AIM
Write out each record again exactly as it stands.
────────────────────────────────────────
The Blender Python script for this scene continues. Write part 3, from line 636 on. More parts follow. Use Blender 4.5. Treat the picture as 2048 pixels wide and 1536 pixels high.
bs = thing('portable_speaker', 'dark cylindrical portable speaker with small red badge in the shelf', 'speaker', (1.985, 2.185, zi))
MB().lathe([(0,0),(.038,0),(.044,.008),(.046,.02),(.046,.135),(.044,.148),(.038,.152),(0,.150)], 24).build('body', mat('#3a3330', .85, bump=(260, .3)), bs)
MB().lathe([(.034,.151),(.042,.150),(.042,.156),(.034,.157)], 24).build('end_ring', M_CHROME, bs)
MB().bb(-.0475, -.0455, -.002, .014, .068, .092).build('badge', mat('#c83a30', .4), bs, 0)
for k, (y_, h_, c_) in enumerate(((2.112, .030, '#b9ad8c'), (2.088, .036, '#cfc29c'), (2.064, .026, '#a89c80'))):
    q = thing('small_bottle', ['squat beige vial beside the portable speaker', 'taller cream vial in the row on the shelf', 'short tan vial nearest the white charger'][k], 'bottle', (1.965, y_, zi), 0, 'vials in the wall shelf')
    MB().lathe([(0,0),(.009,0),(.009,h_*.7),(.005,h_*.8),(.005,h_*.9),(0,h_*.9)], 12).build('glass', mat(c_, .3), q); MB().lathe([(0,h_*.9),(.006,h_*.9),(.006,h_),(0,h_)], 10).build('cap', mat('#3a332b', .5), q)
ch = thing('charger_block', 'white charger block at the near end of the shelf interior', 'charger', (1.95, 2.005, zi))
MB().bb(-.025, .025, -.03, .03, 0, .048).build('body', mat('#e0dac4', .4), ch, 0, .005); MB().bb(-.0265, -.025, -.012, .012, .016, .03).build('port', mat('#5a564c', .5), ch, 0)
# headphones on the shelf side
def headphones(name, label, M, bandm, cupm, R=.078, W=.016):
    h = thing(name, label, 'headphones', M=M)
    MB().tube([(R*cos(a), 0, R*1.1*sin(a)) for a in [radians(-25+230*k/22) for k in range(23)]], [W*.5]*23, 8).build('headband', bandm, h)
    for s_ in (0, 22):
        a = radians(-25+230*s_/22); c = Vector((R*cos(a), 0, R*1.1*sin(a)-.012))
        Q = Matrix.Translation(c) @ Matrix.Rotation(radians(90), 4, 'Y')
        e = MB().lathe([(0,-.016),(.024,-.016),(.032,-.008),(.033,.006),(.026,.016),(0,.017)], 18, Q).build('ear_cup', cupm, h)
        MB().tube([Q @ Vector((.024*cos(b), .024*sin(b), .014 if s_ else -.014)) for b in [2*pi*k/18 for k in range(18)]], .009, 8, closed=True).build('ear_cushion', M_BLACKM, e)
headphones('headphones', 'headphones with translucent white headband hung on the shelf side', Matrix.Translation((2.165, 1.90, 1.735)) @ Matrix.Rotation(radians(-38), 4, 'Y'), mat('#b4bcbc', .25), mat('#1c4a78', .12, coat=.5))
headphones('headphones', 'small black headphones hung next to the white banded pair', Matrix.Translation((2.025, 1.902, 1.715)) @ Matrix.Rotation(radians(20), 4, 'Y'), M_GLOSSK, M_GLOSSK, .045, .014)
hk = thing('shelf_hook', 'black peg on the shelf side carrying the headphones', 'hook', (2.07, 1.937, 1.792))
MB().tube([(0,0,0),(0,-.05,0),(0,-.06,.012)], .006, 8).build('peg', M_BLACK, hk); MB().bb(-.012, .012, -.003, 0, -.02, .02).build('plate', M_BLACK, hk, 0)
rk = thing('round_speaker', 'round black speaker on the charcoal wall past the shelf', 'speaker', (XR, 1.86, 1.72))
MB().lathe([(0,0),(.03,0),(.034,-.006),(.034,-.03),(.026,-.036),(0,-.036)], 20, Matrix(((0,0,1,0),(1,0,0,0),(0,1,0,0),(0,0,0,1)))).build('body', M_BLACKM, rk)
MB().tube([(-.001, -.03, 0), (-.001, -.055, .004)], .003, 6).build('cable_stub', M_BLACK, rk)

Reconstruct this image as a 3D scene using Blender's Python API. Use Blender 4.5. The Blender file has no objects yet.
────────────────────────────────────────
TASK RESULT
The Blender Python script for this scene continues. Write part 3, from line 636 on. More parts follow. Use Blender 4.5. Treat the picture as 2048 pixels wide and 1536 pixels high.
bs = thing('portable_speaker', 'dark cylindrical portable speaker with small red badge in the shelf', 'speaker', (1.985, 2.185, zi))
MB().lathe([(0,0),(.038,0),(.044,.008),(.046,.02),(.046,.135),(.044,.148),(.038,.152),(0,.150)], 24).build('body', mat('#3a3330', .85, bump=(260, .3)), bs)
MB().lathe([(.034,.151),(.042,.150),(.042,.156),(.034,.157)], 24).build('end_ring', M_CHROME, bs)
MB().bb(-.0475, -.0455, -.002, .014, .068, .092).build('badge', mat('#c83a30', .4), bs, 0)
for k, (y_, h_, c_) in enumerate(((2.112, .030, '#b9ad8c'), (2.088, .036, '#cfc29c'), (2.064, .026, '#a89c80'))):
    q = thing('small_bottle', ['squat beige vial beside the portable speaker', 'taller cream vial in the row on the shelf', 'short tan vial nearest the white charger'][k], 'bottle', (1.965, y_, zi), 0, 'vials in the wall shelf')
    MB().lathe([(0,0),(.009,0),(.009,h_*.7),(.005,h_*.8),(.005,h_*.9),(0,h_*.9)], 12).build('glass', mat(c_, .3), q); MB().lathe([(0,h_*.9),(.006,h_*.9),(.006,h_),(0,h_)], 10).build('cap', mat('#3a332b', .5), q)
ch = thing('charger_block', 'white charger block at the near end of the shelf interior', 'charger', (1.95, 2.005, zi))
MB().bb(-.025, .025, -.03, .03, 0, .048).build('body', mat('#e0dac4', .4), ch, 0, .005); MB().bb(-.0265, -.025, -.012, .012, .016, .03).build('port', mat('#5a564c', .5), ch, 0)
# headphones on the shelf side
def headphones(name, label, M, bandm, cupm, R=.078, W=.016):
    h = thing(name, label, 'headphones', M=M)
    MB().tube([(R*cos(a), 0, R*1.1*sin(a)) for a in [radians(-25+230*k/22) for k in range(23)]], [W*.5]*23, 8).build('headband', bandm, h)
    for s_ in (0, 22):
        a = radians(-25+230*s_/22); c = Vector((R*cos(a), 0, R*1.1*sin(a)-.012))
        Q = Matrix.Translation(c) @ Matrix.Rotation(radians(90), 4, 'Y')
        e = MB().lathe([(0,-.016),(.024,-.016),(.032,-.008),(.033,.006),(.026,.016),(0,.017)], 18, Q).build('ear_cup', cupm, h)
        MB().tube([Q @ Vector((.024*cos(b), .024*sin(b), .014 if s_ else -.014)) for b in [2*pi*k/18 for k in range(18)]], .009, 8, closed=True).build('ear_cushion', M_BLACKM, e)
headphones('headphones', 'headphones with translucent white headband hung on the shelf side', Matrix.Translation((2.165, 1.90, 1.735)) @ Matrix.Rotation(radians(-38), 4, 'Y'), mat('#b4bcbc', .25), mat('#1c4a78', .12, coat=.5))
headphones('headphones', 'small black headphones hung next to the white banded pair', Matrix.Translation((2.025, 1.902, 1.715)) @ Matrix.Rotation(radians(20), 4, 'Y'), M_GLOSSK, M_GLOSSK, .045, .014)
hk = thing('shelf_hook', 'black peg on the shelf side carrying the headphones', 'hook', (2.07, 1.937, 1.792))
MB().tube([(0,0,0),(0,-.05,0),(0,-.06,.012)], .006, 8).build('peg', M_BLACK, hk); MB().bb(-.012, .012, -.003, 0, -.02, .02).build('plate', M_BLACK, hk, 0)
rk = thing('round_speaker', 'round black speaker on the charcoal wall past the shelf', 'speaker', (XR, 1.86, 1.72))
MB().lathe([(0,0),(.03,0),(.034,-.006),(.034,-.03),(.026,-.036),(0,-.036)], 20, Matrix(((0,0,1,0),(1,0,0,0),(0,1,0,0),(0,0,0,1)))).build('body', M_BLACKM, rk)
MB().tube([(-.001, -.03, 0), (-.001, -.055, .004)], .003, 6).build('cable_stub', M_BLACK, rk)

Reconstruct this image as a 3D scene using Blender's Python API. Use Blender 4.5. The Blender file has no objects yet.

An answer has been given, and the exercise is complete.